GOAL |
Will you write out the data exactly, excluding every picture?

★ ★ ★ ★ ★

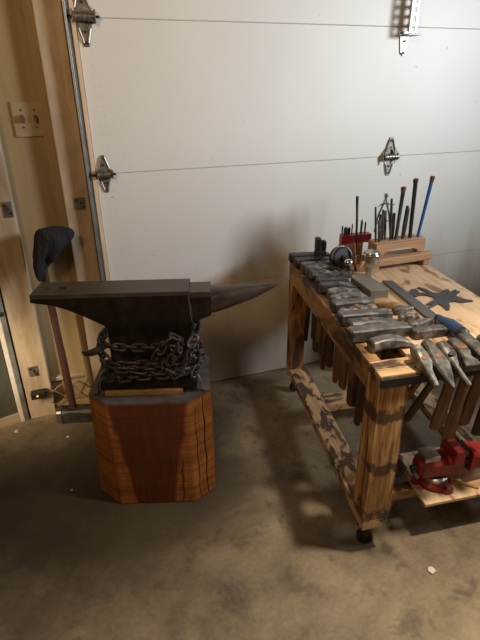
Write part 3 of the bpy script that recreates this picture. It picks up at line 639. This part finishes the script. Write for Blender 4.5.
side = [  # v, kind, centre u shift, length scale, dark, flip, handle L, wood, big, height, label
 (.965, 'block', .075, 1.05, True, 0, .34, 'handle_dark', 1.0, 'long dark rectangular sledge head at the far back end of the left rail'),
 (.895, 'block', .070, 1.0, True, 0, .38, 'handle_dark', 1.0, 'dark square-ended hammer second from the door end of the left rail'),
 (.845, 'sledge', .080, 1.0, False, 0, .34, 'handle_dark', 1.0, 'small worn sledge with rounded faces, third from the door end'),
 (.795, 'cross', .080, 1.0, False, 0, .38, 'handle_dark', 1.35, 'cross-peen hammer lying fourth from the door end of the rail'),
 (.745, 'ball', .080, 1.1, False, 0, .30, 'handle', 1.0, 'ball-peen hammer hanging fifth from the door end of the rail'),
 (.695, 'cutter', .080, .95, False, 0, .34, 'handle_dark', 1.0, 'narrow-bladed hot cutter hammer, sixth from the door end'),
 (.645, 'sledge', .078, .95, True, 0, .38, 'handle', 1.0, 'dark stubby sledge hanging beside the grey steel block corner, seventh from the door'),
 (.595, 'cross', .080, 1.05, False, 0, .34, 'handle_dark', 1.35, 'cross-peen hammer with shiny wedge next to the grey steel block, eighth from the door'),
 (.540, 'flat', .078, 1.05, False, 0, .38, 'handle', 1.0, 'flatter hammer with wide end beside the steel block, ninth from the door'),
 (.485, 'curved', .078, 1.0, False, 0, .34, 'handle', 1.35, 'curved cross-peen hammer just in front of the grey steel block'),
 (.430, 'sledge', .076, 1.1, False, 0, .34, 'handle', 1.35, 'blunt sledge hammer level with the pale wood wedges'),
 (.378, 'ball', .078, 1.2, False, 1, .38, 'handle', 1.35, 'ball-peen hammer with shiny round end left of the rasp'),
 (.325, 'block', .080, 1.0, False, 0, .34, 'handle_dark', 1.0, 'long grey block hammer, fourth from the front corner of the rail'),
 (.268, 'cross', .080, 1.2, False, 0, .38, 'handle_dark', 1.0, 'grey wedge-nosed hammer, third from the front corner of the rail'),
 (.214, 'block', .088, 1.15, False, 0, .34, 'handle_dark', 1.0, 'longest flat-topped block hammer, second from the front corner of the rail'),
 (.143, 'curved', .075, .90, False, 0, .30, 'handle_dark', 1.0, 'curved dark cross-peen hammer closest to the front left post'),
]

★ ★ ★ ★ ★

COMPLETE ANSWER |
Write part 3 of the bpy script that recreates this picture. It picks up at line 639. This part finishes the script. Write for Blender 4.5.
side = [  # v, kind, centre u shift, length scale, dark, flip, handle L, wood, big, height, label
 (.965, 'block', .075, 1.05, True, 0, .34, 'handle_dark', 1.0, 'long dark rectangular sledge head at the far back end of the left rail'),
 (.895, 'block', .070, 1.0, True, 0, .38, 'handle_dark', 1.0, 'dark square-ended hammer second from the door end of the left rail'),
 (.845, 'sledge', .080, 1.0, False, 0, .34, 'handle_dark', 1.0, 'small worn sledge with rounded faces, third from the door end'),
 (.795, 'cross', .080, 1.0, False, 0, .38, 'handle_dark', 1.35, 'cross-peen hammer lying fourth from the door end of the rail'),
 (.745, 'ball', .080, 1.1, False, 0, .30, 'handle', 1.0, 'ball-peen hammer hanging fifth from the door end of the rail'),
 (.695, 'cutter', .080, .95, False, 0, .34, 'handle_dark', 1.0, 'narrow-bladed hot cutter hammer, sixth from the door end'),
 (.645, 'sledge', .078, .95, True, 0, .38, 'handle', 1.0, 'dark stubby sledge hanging beside the grey steel block corner, seventh from the door'),
 (.595, 'cross', .080, 1.05, False, 0, .34, 'handle_dark', 1.35, 'cross-peen hammer with shiny wedge next to the grey steel block, eighth from the door'),
 (.540, 'flat', .078, 1.05, False, 0, .38, 'handle', 1.0, 'flatter hammer with wide end beside the steel block, ninth from the door'),
 (.485, 'curved', .078, 1.0, False, 0, .34, 'handle', 1.35, 'curved cross-peen hammer just in front of the grey steel block'),
 (.430, 'sledge', .076, 1.1, False, 0, .34, 'handle', 1.35, 'blunt sledge hammer level with the pale wood wedges'),
 (.378, 'ball', .078, 1.2, False, 1, .38, 'handle', 1.35, 'ball-peen hammer with shiny round end left of the rasp'),
 (.325, 'block', .080, 1.0, False, 0, .34, 'handle_dark', 1.0, 'long grey block hammer, fourth from the front corner of the rail'),
 (.268, 'cross', .080, 1.2, False, 0, .38, 'handle_dark', 1.0, 'grey wedge-nosed hammer, third from the front corner of the rail'),
 (.214, 'block', .088, 1.15, False, 0, .34, 'handle_dark', 1.0, 'longest flat-topped block hammer, second from the front corner of the rail'),
 (.143, 'curved', .075, .90, False, 0, .30, 'handle_dark', 1.0, 'curved dark cross-peen hammer closest to the front left post'),
]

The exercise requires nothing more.